High-cycle fatigue and tensile deformation behaviors of coarse-grained equiatomic CoCrFeMnNi high entropy alloy and unexpected hardening behavior during cyclic loading

Abstract

High entropy alloy (HEA), a new class of materials, has received attention as a substance that can potentially replace conventional alloys. Equiatomic CoCrFeMnNi HEA is an attractive material with excellent strength-ductility combination and corrosion resistance, and it achieves greater performance in low temperatures. This study investigated the HCF and tensile deformation behavior of equiatomic CoCrFeMnNi HEA. In order to suggest the possibility of the material's application in an as-homogenized state, coarse-grained (CG) equiatomic CoCrFeMnNi HEA was prepared. Microstructural observation measured an average grain size of 245.5 mu m, and it was confirmed to have a face-centered cubic (FCC) random solid solution.

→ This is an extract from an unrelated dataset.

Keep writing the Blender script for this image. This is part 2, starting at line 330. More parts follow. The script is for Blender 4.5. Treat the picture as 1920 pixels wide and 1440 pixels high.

A tensile test confirmed that the yield strength and tensile strength are 293.1 MPa and 625.6 MPa, respectively, and change in the work hardening rate according to deformation twin (DT) evolution during tensile deformation was observed. A high-cycle fatigue results shows fatigue strength of 280 MPa, which is close to its yield strength, and this confirmed that the material has outstanding high-cycle fatigue properties considering its yield strength. DT is uniquely formed at cycle loading with a stress level lower than the critical twinning stress (sigma(T)), and this can improve yield strength by approximately 95% and tensile strength by approximately 17%. Based on the above findings, this study discussed the role of DTs which affect the high-cycle fatigue and deformation behavior of coarse-grained HEA.